Keeping kids prepared for fluctuating weather changes in the fall can be a challenge. No one wants to be the parent of the jacket-less child spending their recess shivering against the school wall because you both were unaware that a cold front would swoop in during lunch.

Now is a good time to make weather data part of your child’s life. You could always check the forecast together. But why not geek out a bit and show your kids what weather instruments can do?

Making them climate aware builds one more meaningful, relevant connection to your child’s world. Even better, doing these things will also get kids some hands-on STEM practice (science, technology, engineering and math). We’ve rounded up some ideas to get you started.

Rain gauge: A backyard rain gauge is essential for any budding weather guru. With this helpful blog post from Life Over C’s, you can even make a homemade gauge and start recording.

Barometer: Witness the fluctuations of atmospheric pressure with this pair of homemade barometers. These don’t collect data; for that, you would have to check your National Weather Service report, or invest in a digital model. Still, it helps kids make sense of the phenomenon that gives us a reliable heads-up that change is a-coming. 

Anemometer: Watch how wind speed varies and experiment with this paper cup version. With some math savvy, you can even calibrate it. 

Hygrometer: Discover another unseen presence in the air with a homemade device that responds to the water expelled when you breathe.  
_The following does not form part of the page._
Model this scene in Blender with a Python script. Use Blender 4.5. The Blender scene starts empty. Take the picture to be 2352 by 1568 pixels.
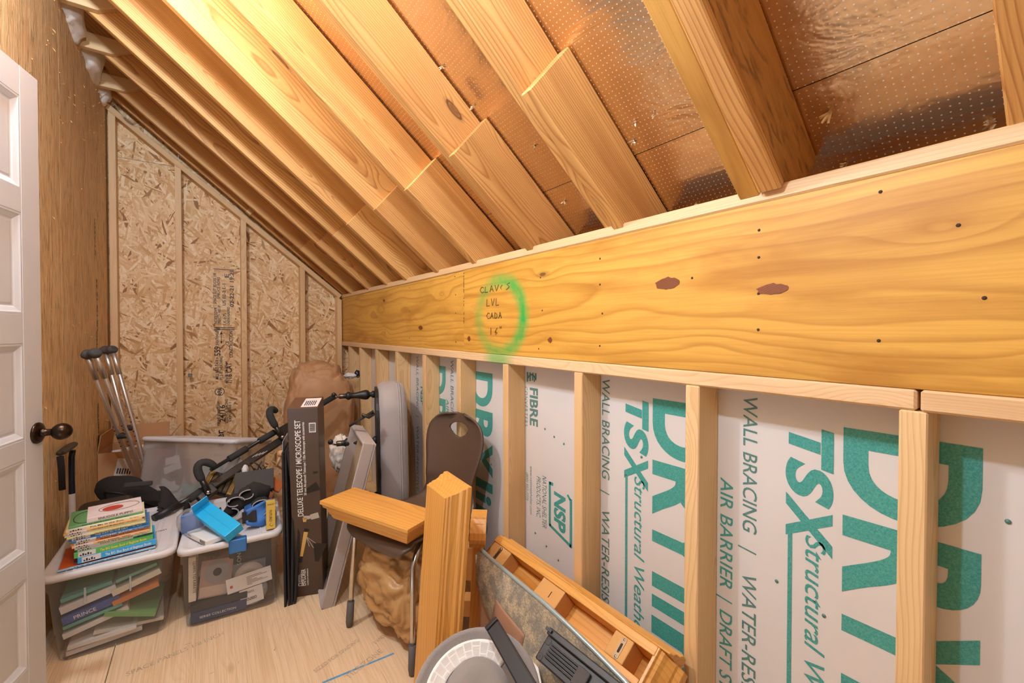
import bpy, bmesh, math, random
from mathutils import Vector, Matrix, noise as mnoise
random.seed(7)
C = bpy.context.scene.collection
SC = bpy.context.scene
R = math.radians
V = Vector

# ------------------------------------------------------------------ camera, world, lights, exposure
cd = bpy.data.cameras.new('camera')
cam = bpy.data.objects.new('camera', cd); C.objects.link(cam)
cam.location = (0, 0, 1.25)
_th, _p = math.atan(708/990), R(0.8)
_f = V((math.sin(_th)*math.cos(_p), math.cos(_th)*math.cos(_p), -math.sin(_p)))
cam.rotation_euler = _f.to_track_quat('-Z', 'Y').to_euler()
cd.sensor_width = 36.0; cd.lens = 36.0*990/2352; cd.shift_y = -13.2/2352
cd.clip_start = 0.02
SC.camera = cam

w = bpy.data.worlds.new('world'); SC.world = w; w.use_nodes = True
w.node_tree.nodes['Background'].inputs[0].default_value = (0.95, 0.95, 0.98, 1)
w.node_tree.nodes['Background'].inputs[1].default_value = 0.24

def lamp(name, kind, loc, energy, col, **kw):
    d = bpy.data.lights.new(name, kind); d.energy = energy; d.color = col
    for k, v in kw.items(): setattr(d, k, v)
    o = bpy.data.objects.new(name, d); C.objects.link(o); o.location = loc
    return o
# bare bulbs just under the rafters, out of frame, with one added fill bulb
LC = (0.82, 0.94, 1.12)
lamp('ceiling_bulb', 'POINT', (-0.02, 0.54, 2.09), 27, LC, shadow_soft_size=0.03)
lamp('fill_bulb', 'POINT', (-0.12, 1.12, 2.385), 6, LC, shadow_soft_size=0.04)  # added fill light to brighten the left wall and low left
lamp('wall_bulb', 'POINT', (-0.45, 1.54, 2.66), 50, LC, shadow_soft_size=0.05)
# daylight of the hall coming in through the doorway behind the open door
dl = lamp('doorway_daylight', 'AREA', (-0.74, 0.95, 0.35), 2.2, (0.85, 0.95, 1.1), shape='RECTANGLE', size=0.66, size_y=0.6, spread=R(125))
dl.rotation_euler = V((0.45, 0.35, 0.80)).to_track_quat('-Z', 'Y').to_euler()

SC.view_settings.view_transform = 'Standard'; SC.view_settings.look = 'None'
SC.view_settings.gamma = 1.0; SC.view_settings.use_curve_mapping = False
SC.view_settings.exposure = 0.62
SC.render.engine = 'CYCLES'
SC.cycles.max_bounces = 12; SC.cycles.diffuse_bounces = 6; SC.cycles.transparent_max_bounces = 16

# ------------------------------------------------------------------ helpers: objects
def lin(c):
    if isinstance(c, str):
        c = c.lstrip('#'); c = [int(c[i:i+2], 16)/255 for i in (0, 2, 4)]
    return tuple(x/12.92 if x <= .04045 else ((x+.055)/1.055)**2.4 for x in c)

def empty(name, loc=(0, 0, 0), rot=None, parent=None):
    o = bpy.data.objects.new(name, None); C.objects.link(o); o.location = loc
    o.empty_display_size = .05
    if rot is not None: o.rotation_euler = rot
    if parent: o.parent = parent
    return o
def tag(o, label=None, cat=None, group=None, kind=None):
    if label: o['label'] = label
    if cat: o['category'] = cat
    if group: o['group'] = group
    if kind: o['kind'] = kind
    return o
def thing(name, label, cat, loc=(0, 0, 0), rot=None, group=None):
    return tag(empty(name, loc, rot), label, cat, group)

class MB:
    """collects faces for one mesh"""
    def __init__(s): s.v = []; s.f = []; s.m = []; s.sm = []; s.mat = 0; s.smooth = False
    def add(s, vs, fs, smooth=None):
        b = len(s.v); s.v += [tuple(x) for x in vs]
        for f in fs:
            s.f.append(tuple(i+b for i in f)); s.m.append(s.mat); s.sm.append(s.smooth if smooth is None else smooth)
        return s
    def box(s, lo, hi, M=None):
        x0, y0, z0 = lo; x1, y1, z1 = hi
        vs = [V(p) for p in ((x0,y0,z0),(x1,y0,z0),(x1,y1,z0),(x0,y1,z0),(x0,y0,z1),(x1,y0,z1),(x1,y1,z1),(x0,y1,z1))]
        if M is not None: vs = [M @ p for p in vs]
        return s.add(vs, [(0,3,2,1),(4,5,6,7),(0,1,5,4),(1,2,6,5),(2,3,7,6),(3,0,4,7)], False)
    def hexa(s, b, t):
        """eight corners: bottom ring, top ring"""
        return s.add(list(b)+list(t), [(3,2,1,0),(4,5,6,7),(0,1,5,4),(1,2,6,5),(2,3,7,6),(3,0,4,7)], False)
    def prism(s, pts, a, M=None, smooth=False):
        """closed outline pts (3D) swept by vector a"""
        n = len(pts); a = V(a)
        vs = [V(p) for p in pts]+[V(p)+a for p in pts]
        if M is not None: vs = [M @ p for p in vs]
        fs = [tuple(range(n-1, -1, -1)), tuple(range(n, 2*n))]
        s.add(vs, fs, False)
        b = len(s.v)-2*n
        for i in range(n):
            j = (i+1) % n
            s.f.append((b+i, b+j, b+n+j, b+n+i)); s.m.append(s.mat); s.sm.append(smooth)
        return s
    def tube(s, pts, r, n=12, caps=True, sq=None):
        """round tube along points; r a number or list; sq=(a,b) flattens"""
        pts = [V(p) for p in pts]; k = len(pts)
        rs = r if isinstance(r, (list, tuple)) else [r]*k
        T = []
        for i in range(k):
            a = pts[max(i-1, 0)]; b = pts[min(i+1, k-1)]; T.append((b-a).normalized())
        up = V((0, 0, 1)) if abs(T[0].z) < .9 else V((1, 0, 0))
        N = (up - T[0]*up.dot(T[0])).normalized(); vs = []
        for i in range(k):
            N = (N - T[i]*N.dot(T[i])).normalized(); B = T[i].cross(N)
            for j in range(n):
                a = 2*math.pi*j/n; ca, sa = math.cos(a), math.sin(a)
                if sq: ca *= sq[0]; sa *= sq[1]
                vs.append(pts[i]+(N*ca+B*sa)*rs[i])
        fs = []
        for i in range(k-1):
            for j in range(n):
                j2 = (j+1) % n
                fs.append((i*n+j, i*n+j2, (i+1)*n+j2, (i+1)*n+j))
        s.add(vs, fs, True)
        if caps:
            b = len(s.v)-k*n
            s.f.append(tuple(b+j for j in range(n-1, -1, -1))); s.m.append(s.mat); s.sm.append(False)
            s.f.append(tuple(b+(k-1)*n+j for j in range(n))); s.m.append(s.mat); s.sm.append(False)
        return s
    def lathe(s, prof, M=None, n=24):
        """profile (r,z) turned about z"""
        vs = []; fs = []
        for r, z in prof:
            for j in range(n):
                a = 2*math.pi*j/n; vs.append(V((r*math.cos(a), r*math.sin(a), z)))
        if M is not None: vs = [M @ p for p in vs]
        for i in range(len(prof)-1):
            for j in range(n):
                j2 = (j+1) % n; fs.append((i*n+j, i*n+j2, (i+1)*n+j2, (i+1)*n+j))
        return s.add(vs, fs, True)
    def grid(s, fn, nu, nv, smooth=True):
        vs = [fn(i/nu, j/nv) for i in range(nu+1) for j in range(nv+1)]
        fs = [(i*(nv+1)+j, (i+1)*(nv+1)+j, (i+1)*(nv+1)+j+1, i*(nv+1)+j+1) for i in range(nu) for j in range(nv)]
        return s.add(vs, fs, smooth)
    def quad(s, a, b, c, d): return s.add([a, b, c, d], [(0, 1, 2, 3)], False)
    def build(s, name, mats, parent=None, M=None, bevel=0, seg=2, solid=0, sub=0, fix=True):
        me = bpy.data.meshes.new(name); me.from_pydata(s.v, [], s.f)
        if not isinstance(mats, (list, tuple)): mats = [mats]
        for m in mats: me.materials.append(m)
        me.polygons.foreach_set('material_index', s.m); me.polygons.foreach_set('use_smooth', s.sm)
        if fix:
            bm = bmesh.new(); bm.from_mesh(me); bmesh.ops.recalc_face_normals(bm, faces=bm.faces); bm.to_mesh(me); bm.free()
        me.update()
        o = bpy.data.objects.new(name, me); C.objects.link(o)
        if parent: o.parent = parent
        if M is not None: o.matrix_local = M
        if solid:
            md = o.modifiers.new('Solidify', 'SOLIDIFY'); md.thickness = abs(solid); md.offset = 0 if solid > 0 else -1
        if sub:
            md = o.modifiers.new('Subdivision', 'SUBSURF'); md.levels = md.render_levels = sub
        if bevel:
            md = o.modifiers.new('Bevel', 'BEVEL'); md.width = bevel; md.segments = seg; md.limit_method = 'ANGLE'; md.angle_limit = R(40)
            md.harden_normals = False
        return o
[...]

Want to take it a step further? According to Wired.com, more than 180,000 people operate their own weather tracking stations, giving them instant access to their own hyperlocal weather data. One way to do this is by purchasing and installing a complete station that instantly sends data to your devices. 

Of course, as with the anemometer, you can build on to the STEM challenge. Build, wire and program your own data collecting devices. How’s that for the next science project? However far you decide to take this, any exploration of the weather around us will fascinate your kids!